Are there any Reds players on the current roster you would have liked to play with?

I’d love to have Brandon Phillips as a double-play partner. He’s so creative and confident out there. I love Jay Bruce’s attitude. And I’d love to play with Aroldis Chapman.
I’m sure I’m leaving somebody out—there are a lot of guys I enjoy spending time with.

You’re now doing work for ESPN. What’s that been like for you?

Teaching is important to me; passing on information. I see TV as just another venue. It’s been great.

Do you see yourself returning to the game on a full-time basis?

It’s not out of the realm of possibilities, [but] my youngest daughter is in high school and I’m committed to seeing her through. She’s got a singing career that’s starting right now and it’s important that I’m accessible. As a uniformed coach, manager, player, whatever, the 162-game schedule doesn’t allow the freedom to do things I need to do as a dad.

You watch enough games. Are you ever tempted to make a comeback?

No. [Laughs] I enjoy watching. I’m comfortable with the fact that I retired when I did.

During your playing days a lot of attention was paid to some of the other shortstops in the game, even though you helped redefine the position. Do you think you get enough credit?

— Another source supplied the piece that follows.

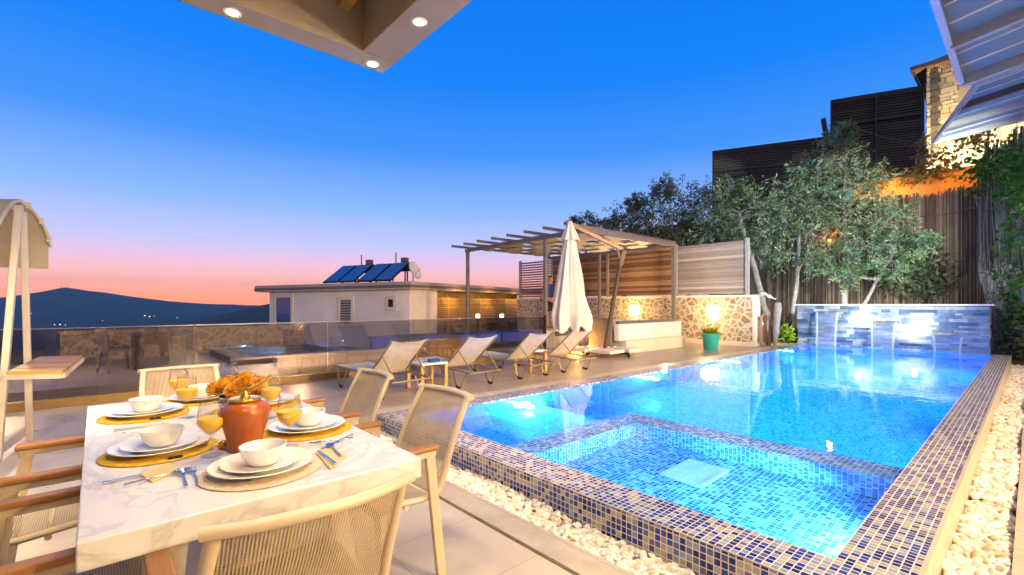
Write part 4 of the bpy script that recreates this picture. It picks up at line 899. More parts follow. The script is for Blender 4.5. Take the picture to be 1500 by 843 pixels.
tree('olive_tree', 'wide dark olive tree above the pale end of the slatted fence', [[(1010, 470, 20.5, .12), (1005, 380, 20.5, .1), (1000, 330, 20.5, .06)]],
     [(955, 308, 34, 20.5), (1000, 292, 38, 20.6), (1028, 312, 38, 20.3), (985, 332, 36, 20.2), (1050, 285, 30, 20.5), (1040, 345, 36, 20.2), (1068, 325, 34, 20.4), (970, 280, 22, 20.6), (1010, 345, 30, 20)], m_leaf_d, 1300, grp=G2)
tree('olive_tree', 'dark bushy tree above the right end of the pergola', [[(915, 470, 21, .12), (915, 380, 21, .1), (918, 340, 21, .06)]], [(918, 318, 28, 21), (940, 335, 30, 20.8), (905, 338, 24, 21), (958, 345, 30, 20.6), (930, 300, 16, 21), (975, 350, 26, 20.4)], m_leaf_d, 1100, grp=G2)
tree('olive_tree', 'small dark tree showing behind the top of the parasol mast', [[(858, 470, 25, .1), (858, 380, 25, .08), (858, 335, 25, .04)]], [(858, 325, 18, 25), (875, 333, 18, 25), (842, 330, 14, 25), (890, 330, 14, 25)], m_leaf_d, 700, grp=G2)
sh = thing('climbing_shrub', 'sparse dark green shrub growing up the brushwood fence', 'shrub', onX(1360, 470, 19.6))
def wallpts(cx, cy, ru, rv, X): return lambda: tuple(onX(cx+ru*random.gauss(0, .5), cy+rv*random.gauss(0, .5), X-random.random()*.25)-sh.location)
def joinfn(fs): return lambda: random.choice(fs)()
tufts(900, joinfn([wallpts(1350, 385, 40, 22, 19.7), wallpts(1368, 405, 30, 20, 19.7), wallpts(1350, 425, 40, 14, 19.7), wallpts(1300, 408, 22, 20, 19.7)]), .20, .05, 'foliage', m_leaf_d, sh)
c = MB()
for k in range(7):
    P = [onX(1340+k*5+random.uniform(-6, 6), 444-i*14, 19.75)-sh.location for i in range(6)]; c.tube(P, .012, 4)
c.build('stem', m_bark, sh)

# ================================================================ brushwood fence, rock wall and ivy
bf = thing('brushwood_fence', 'tall dark brushwood fence closing the garden behind the trees', 'fence', (20, 1, 0))
c = MB(); y = .6
while y < 9.4:
    w_ = random.uniform(.018, .042); h = 4.95+random.uniform(-.12, .12)+.04*math.sin(y*2); x = 20+random.uniform(-.03, .03)
    c.box(x-.02, x+.02, y, y+w_*.94, -.3, h, random.random(), uo=(y*3.1, random.random()*9)); y += w_
pp('reeds', c, m_brush, bf)
c = MB(); c.box(20.03, 20.08, .5, 9.4, -.3, 4.8); pp('backing', c, m_dark, bf)
for z in (1.2, 2.7, 4.2):
    c = MB(); c.tube([(19.955, .6, z), (19.955, 9.4, z+.05)], .012, 5); pp('wire', c, m_dark, bf)
rw = thing('rock_wall', 'grey rock side wall hung with ivy at the right edge', 'wall', (17.6, -.5, 0))
c = MB()
def rwall(a, b): # leaning rocky face from (19.9, .95) towards the viewer and right
    x = 19.9-4.2*a; y = .98-2.4*a; z = -.5+b*(5.2-.4*a); d = .16*mnoise.fractal(Vector((x*1.3, y*1.3, z*.9)), 1, 2, 4); return (x+d-.25*b*0, y+d+.10*b, z)
c.sheet(rwall, 50, 60, -.3); pp('rock_face', c, m_rockw, rw, smooth=70)
c = MB(); yy = 0
for k in range(90):
    a = k/90; p = rwall(a, 1); h = random.uniform(.9, 1.5)+a*.5; c.box(p[0]-.03, p[0]+.03, p[1]-.03, p[1]+.02, p[2]-1.9+random.uniform(-.5, .5), p[2]+h, random.random(), uo=(k*1.7, 0))
rf = thing('reed_screen', 'screen of pale upright reeds on top of the rock wall', 'screen', (17.6, -.5, 4)); pp('reeds', c, m_brush, rf)
iv = thing('ivy', 'bright green ivy trailing down the rock wall at the right edge', 'ivy', (18, .2, 3))
def ivp():
    r_ = random.random()
    if r_ < .50: u, v = random.gauss(1486, 18), random.gauss(248, 20)
    elif r_ < .68: u, v = random.gauss(1436, 18), random.gauss(245, 20)
    elif r_ < .80: u, v = random.gauss(1490, 10), random.uniform(260, 470)
    elif r_ < .92: u, v = random.choice((1462, 1474, 1486))+random.gauss(0, 5), random.uniform(280, 440)
    else: u, v = random.gauss(1480, 14), random.gauss(480, 30)
    u = min(u, 1530); a = min(1, max(0, (u-1437)/70.)); X = 19.6-2.6*a-random.random()*.25
    return tuple(onX(u, v, X)-iv.location)
tufts(1700, ivp, .15, .055, 'foliage', m_leaf_i, iv, dirfn=lambda p: (-.6+random.gauss(0, .5), random.gauss(.2, .6), random.gauss(-.5, .5)))
c = MB()
for k in range(14):
    u = 1445+k*4+random.uniform(-3, 3); P = [onX(u+3*math.sin(i+k), 215+i*28, 19.5-2.5*min(1, max(0, (u-1437)/70)))-iv.location for i in range(8+k % 4)]; c.tube(P, .010, 4)
c.build('stem', m_bark, iv)
un = thing('undergrowth', 'dark leafy undergrowth at the foot of the rock wall beyond the pebbles', 'shrub', (17.3, .2, -.1))
tufts(700, joinfn([ball(0, 0, .25, .35, .35), ball(.2, -.35, .4, .5, .5), ball(.1, -.1, .8, .3, .5)]), .16, .05, 'foliage', m_leaf_d, un)
struct(MB().box(17.0, 30, -6, 17.6, -.6, -.06).build('planting_bed', m_ground))

# ================================================================ upper houses on the right
ter = thing('upper_terrace', 'orange lit rendered parapet of the terrace above the brushwood fence', 'terrace', (20.6, 1, 4.8))
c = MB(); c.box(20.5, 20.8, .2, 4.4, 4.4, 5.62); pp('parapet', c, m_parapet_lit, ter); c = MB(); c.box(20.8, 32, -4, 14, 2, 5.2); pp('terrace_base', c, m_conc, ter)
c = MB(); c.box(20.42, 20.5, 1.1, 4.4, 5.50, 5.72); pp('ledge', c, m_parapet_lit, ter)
def louvre(name, label, A, B, z0, z1, n, cols):
    t = thing(name, label, 'screen', (A.x, A.y, z0)); d = (B-A); L = d.length; d.normalize(); nrm = Vector((-d.y, d.x, 0)); o_ = Vector((A.x, A.y, 0))-t.location
    bl = MB(); h = (z1-z0)/n
    for i in range(n):
        z = z0+i*h; p = [o_+Vector((0, 0, z)), o_+d*L+Vector((0, 0, z))]; bl.hexa([p[0], p[1], p[1]+nrm*.03, p[0]+nrm*.03, p[0]+nrm*.05+Vector((0, 0, h*.82)), p[1]+nrm*.05+Vector((0, 0, h*.82)), p[1]+nrm*.07+Vector((0, 0, h*.82)), p[0]+nrm*.07+Vector((0, 0, h*.82))], random.random())
    bl.build('slats', m_screen, t)
    c = MB(); c.hexa([o_+nrm*.09+Vector((0, 0, z0)), o_+d*L+nrm*.09+Vector((0, 0, z0)), o_+d*L+nrm*.11+Vector((0, 0, z0)), o_+nrm*.11+Vector((0, 0, z0)), o_+nrm*.09+Vector((0, 0, z1)), o_+d*L+nrm*.09+Vector((0, 0, z1)), o_+d*L+nrm*.11+Vector((0, 0, z1)), o_+nrm*.11+Vector((0, 0, z1))]); c.build('backing', m_dark, t)
    for k in range(cols+1):
        q = o_+d*(L*k/cols); c = MB(); c.bar(q-nrm*.06+Vector((0, 0, z0)), q-nrm*.06+Vector((0, 0, z1+.03)), .09, .05, d); c.build('post', m_dark, t)
    for zz_ in (z1, z0+(z1-z0)*.72):
        c = MB(); c.bar(o_-nrm*.06+Vector((0, 0, zz_)), o_+d*L-nrm*.06+Vector((0, 0, zz_)), .05, .10); c.build('rail', m_dark, t)
    return t
louvre('louvred_screen', 'lower long dark louvred screen above the olive trees', Vector((21.6, 10.0, 0)), Vector((23.5, 5.6, 0)), 5.2, 8.5, 30, 3)
louvre('louvred_screen', 'taller dark louvred screen beside the stone house', Vector((21.4, 5.24, 0)), Vector((22.45, 2.66, 0)), 5.9, 9.27, 34, 2)
for o in bpy.data.objects:
    if o.name.startswith('louvred_screen'): o['group'] = 'dark louvred screens on the upper terrace'
sh_ = thing('stone_house', 'pale stone house with a tiled roof at the upper right', 'house', (26, 0, 5))
c = MB(); z = 5.0
cornerA = atd(1357, 90, 19.9); HX = cornerA.x; HY = cornerA.y
c.box(HX+.06, HX+6, -6, HY-.06, 5, 11.5)
pp('wall_core', c, m_dark, sh_)
c = MB(); z = 5.0
while z < 11.5:
    h = random.choice((.16, .2, .24)); y = HY
    while y > -6:
        l = random.uniform(.25, .6); d = random.uniform(0, .03); c.box(HX-d, HX+.06, max(y-l, -6)+.012, y-.012, z+.01, min(z+h, 11.5)-.01, random.random(), uo=(y, z)); y -= l
    x = HX+.061
    while x < HX+6:
        l = random.uniform(.25, .6); c.box(x+.01, x+l-.01, HY-.06, HY+random.uniform(0, .03), z+.01, min(z+h, 11.5)-.01, random.random(), uo=(x, z)); x += l
    z += h
pp('stone_blocks', c, m_ashlar, sh_)
c = MB()
for k in range(16): c.box(HX-.06, HX-.032, HY-.46+(.08 if k % 2 else 0), HY-.16, 7.2+k*.25, 7.42+k*.25, random.random())
pp('quoins', c, m_quoin, sh_)
c = MB(); c.box(HX-.07, HX-.033, HY-2.2, HY-1.0, 9.6, 10.8); pp('lintel_panel', c, m_conc, sh_)
c = MB(); c.hexa([(HX-.35, -6.3, 11.5), (HX+6.3, -6.3, 11.5), (HX+6.3, HY+.4, 11.5), (HX-.35, HY+.4, 11.5), (HX+1.6, -5, 12.6), (HX+4.5, -5, 12.6), (HX+4.5, HY-1.6, 12.6), (HX+1.6, HY-1.6, 12.6)]); pp('roof', c, m_rooft, sh_)
c = MB(); c.box(HX-.42, HX-.34, -6.3, HY+.42, 11.4, 11.56); c.box(HX-.42, HX+6.3, HY+.41, HY+.48, 11.4, 11.56); pp('gutter', c, m_brown, sh_)
lf = thing('house_floodlight', 'warm floodlight at the foot of the stone house', 'lamp', (HX-.8, 1.2, 6.0)); MB().box(-.1, .1, -.15, .15, -.12, 0).build('housing', m_dark, lf); MB().box(-.08, .08, -.13, .13, .001, .008).build('lens', m_lamp, lf); MB().tube([(0, 0, -.12), (0, 0, -.8)], .03, 6).build('post', m_dark, lf)
lamp('SPOT', (HX-1.3, 1.9, 6.05), 3600, (1, .76, .40), lf, .1, (.22, 0, 1), 120)
sd = thing('sodium_lamp', 'orange lamp lighting the parapet above the brushwood fence', 'lamp', (20.35, 3.0, 5.0)); MB().lathe([(.05, 0), (.06, .02), (.06, .08), (.001, .10)], 12).build('housing', m_dark, sd)
lamp('POINT', (19.9, 3.2, 5.3), 34, (1, .36, .02), sd, .12); lamp('POINT', (19.9, 1.7, 5.3), 26, (1, .36, .02), sd, .12)
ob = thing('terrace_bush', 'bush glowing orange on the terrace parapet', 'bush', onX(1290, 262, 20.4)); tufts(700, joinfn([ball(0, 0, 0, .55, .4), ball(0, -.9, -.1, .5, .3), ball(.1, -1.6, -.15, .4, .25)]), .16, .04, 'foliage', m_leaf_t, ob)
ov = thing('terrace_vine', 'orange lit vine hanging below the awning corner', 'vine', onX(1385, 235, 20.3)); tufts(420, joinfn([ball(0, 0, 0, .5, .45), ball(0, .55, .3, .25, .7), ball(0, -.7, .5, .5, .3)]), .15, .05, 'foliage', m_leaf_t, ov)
c = MB(); c.tube([onX(1222, 178, 21.2), onX(1290, 200, 21.3), onX(1356, 213, 21.4)], .014, 5); c.tube([onX(1230, 182, 21.2), onX(1356, 222, 21.4)], .012, 5); tag(c.build('cable', m_brown), 'two thin cables strung across the tall louvred screen', 'cable')
c = MB(); c.bar(atd(1213, 215, 19.5), atd(1206, 174, 19.5), .16, .16, (1, 0, 0)); tag(c.build('flue_pipe', m_dark), 'dark leaning flue pipe beside the tall louvred screen', 'pipe')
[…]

I was just elected to the Baseball Hall of Fame so that is all the credit and validation right there. [Laughs] But I can appreciate that question because I would ask myself, Is what I’m doing here enough? I would see the publications. I would see they mentioned Cal Ripken and Ozzie Smith, Derek Jeter and Alex Rodriguez—and my name wasn’t there. But that’s OK. I didn’t play in a large market. I didn’t bring attention to myself. I flew under the radar my entire career. At the end, I’m in the Hall of Fame and there is no greater compliment for a baseball player.